Each day there is a cooking class either in the morning or the afternoon, held in a tiny galley-like kitchen attached to the guests' dining area. Gnocchi, pasta sauces, casseroles and desserts are somehow produced around a domestic electric stove, which dies on the second last day, so that we are forced to rush the
castagnaccia
pressed into its round tin over to the manager's private apartment, where her oven obligingly cooks it for us. (It is still pronounced too odd for enjoyment, this flat, rubbery cake made from chestnuts and seasoned with rosemary.) The rest of the time we are in and out of the minivan, visiting Greve markets, ceramic factories, vineyards, castles, a ricotta factory, and beautiful Siena, where Piero herds us into Osteria le Logge for buttery strands of fresh tagliatelle bathed in
ovoli
mushroom sauce, then later, an
enoteca
to sip
Asti spumante
in the thin afternoon sun.

Valerie, Douglas and I share one of the apartments at the villa and hold exhausted post-mortems most evenings before bed. There is no doubt the week is a great success, and yet we had no idea that entertaining a small group of adults every waking minute would be quite so demanding.

Baccala alla Fiorentina

(Florentine salt cod)

2 leeks

Olive oil

3 cloves garlic

400 g peeled tomatoes

Salt and pepper

800 g salt cod, soaked overnight in several changes of water

Flour

Sprig rosemary

To serve

1 tablespoon chopped parsley

Polenta

For the tomato sauce, clean and finely slice leeks, then soften in olive oil together with 2 cloves of whole, peeled garlic. When the leeks are beginning to colour, add the tomatoes, season with salt and pepper and simmer for 30 to 40 minutes, adding extra water as required.

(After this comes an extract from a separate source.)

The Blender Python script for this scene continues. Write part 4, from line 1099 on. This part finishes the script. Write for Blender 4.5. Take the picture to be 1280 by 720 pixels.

Meanwhile, wash and drain the salt cod well and cut into large pieces. Flour and fry both sides in hot olive oil, to which you have added rosemary and 1 clove garlic. Drain on paper towels and, when the sauce is ready, lay salt cod on top in a single layer. Leave to simmer on low heat for 5 minutes. Check seasoning and serve sprinkled with finely chopped parsley on a bed of polenta.